Terdapat beberapa potensi dari kegiatan penelitian yang telah dilaksanakan. Pertama, penelitian ini menguji tiga frekuensi yang digunakan oleh satelit pengamatan atmosfir seperti Global Precipitation Measurement/Dual-frequency Precipitation Radar (GPM/DPR) dan the Earth Clouds, Aerosols and Radiation Explorer (EarthCARE) cloud profiling radar. Hasil penelitian ini dapat dimanfaatkan untuk koreksi atenuasi dari data ketiga satelit tersebut. Kedua, variasi spasial dan temporal atenuasi gelombang elektromagnetik harus selalu menjadi perhatian pada saat memodelkan sistem telekomunikasi di wilayah tropis seperti untuk mendesain power link budget, fade margin, terutama pada frekuensi di atas 5 GHz. Pemodelan tersebut tidak dapat hanya mengandalkan model ITU-R tetapi sebaiknya menggunakan model yang memanfaatkan butiran hujan yang betul-betul berasal dari daerah yang akan dirancang. Ketiga, hasil penelitian ini memperlihatkan asumsi bahwa butiran hujan sama di semua belahan dunia sebagaimana yang digunakan model ITU-R P.838-3 dalam memperkirakan atenuasi gelombang elektromagnetik tidaklah begitu tepat. Oleh karena itu, diperlukan koreksi model ITU-R P.838-3 yang melibatkan karakteristik lokal daripada butiran hujan dan parameter meteorologi lainnya. [Mz/Ln]
Daftar Pustaka
[1] Obiyemi, dkk., “Performance analysis of rain rate models for microwave propagation designs over tropical climate,” Progress In Electromagnetics Research M , Vol. 39, 115–122, 2014, doi:10.2528/PIERM14083003.
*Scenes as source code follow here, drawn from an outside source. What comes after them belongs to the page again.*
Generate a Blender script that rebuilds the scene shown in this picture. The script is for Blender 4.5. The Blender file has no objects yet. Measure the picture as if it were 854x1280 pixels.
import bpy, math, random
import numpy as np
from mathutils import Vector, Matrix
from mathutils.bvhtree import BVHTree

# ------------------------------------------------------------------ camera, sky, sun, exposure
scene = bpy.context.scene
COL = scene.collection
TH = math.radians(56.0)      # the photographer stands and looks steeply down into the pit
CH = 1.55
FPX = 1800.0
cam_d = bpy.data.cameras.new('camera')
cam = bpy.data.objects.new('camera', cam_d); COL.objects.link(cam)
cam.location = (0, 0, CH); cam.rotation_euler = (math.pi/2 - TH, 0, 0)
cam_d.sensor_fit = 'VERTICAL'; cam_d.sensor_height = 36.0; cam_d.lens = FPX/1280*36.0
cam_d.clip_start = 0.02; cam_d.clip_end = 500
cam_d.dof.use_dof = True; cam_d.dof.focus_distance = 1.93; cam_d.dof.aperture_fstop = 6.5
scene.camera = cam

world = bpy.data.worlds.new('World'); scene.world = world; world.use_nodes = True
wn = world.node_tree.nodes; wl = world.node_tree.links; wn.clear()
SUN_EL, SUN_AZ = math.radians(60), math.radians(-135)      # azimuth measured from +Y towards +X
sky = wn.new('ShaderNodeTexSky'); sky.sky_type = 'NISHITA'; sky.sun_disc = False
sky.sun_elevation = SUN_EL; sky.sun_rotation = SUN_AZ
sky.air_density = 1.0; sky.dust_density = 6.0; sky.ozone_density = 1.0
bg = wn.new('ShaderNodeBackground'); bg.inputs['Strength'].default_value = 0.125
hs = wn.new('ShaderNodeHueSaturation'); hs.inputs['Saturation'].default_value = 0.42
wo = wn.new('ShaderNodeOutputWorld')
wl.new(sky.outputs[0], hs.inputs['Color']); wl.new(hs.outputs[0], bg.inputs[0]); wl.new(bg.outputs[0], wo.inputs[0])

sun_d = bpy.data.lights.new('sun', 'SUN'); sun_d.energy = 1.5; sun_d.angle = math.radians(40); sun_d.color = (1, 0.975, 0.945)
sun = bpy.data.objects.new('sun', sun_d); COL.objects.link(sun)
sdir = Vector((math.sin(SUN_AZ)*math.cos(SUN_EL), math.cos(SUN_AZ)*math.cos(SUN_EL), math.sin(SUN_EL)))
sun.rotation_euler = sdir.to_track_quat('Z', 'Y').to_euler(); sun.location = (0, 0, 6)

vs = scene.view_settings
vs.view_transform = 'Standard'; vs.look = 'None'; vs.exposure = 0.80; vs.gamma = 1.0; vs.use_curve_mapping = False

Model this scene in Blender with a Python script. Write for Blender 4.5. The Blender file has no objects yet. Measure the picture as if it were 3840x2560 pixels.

[2] Radiowave Propagation Series, I.T.U., “Specific attenuation model for rain for use in prediction methods,” Recommendation ITU-R P.838-3 , International Telecommunications Union, Geneva, 2005.
[3] Marzuki, dkk., 2013, "Regional Variabilityof Raindrop Size Distribution over Indonesia", Annales Geophys, Vol. 31, hal. 1941-1948.
[4] Bohren, C.F. dan Huffman, D.R., 1983, "Absorption and Scattering of Light by Small Particle", John Wiley and & Sons, Inc, Kanada.
[5] Liebe, dkk., 1991, "A Model for the Complex Permitivity of Water at Frequencies Below 1 THZ", International Journal of Infrared and Milimeter Waves, Vol. 12, No. 7, hal. 659-657.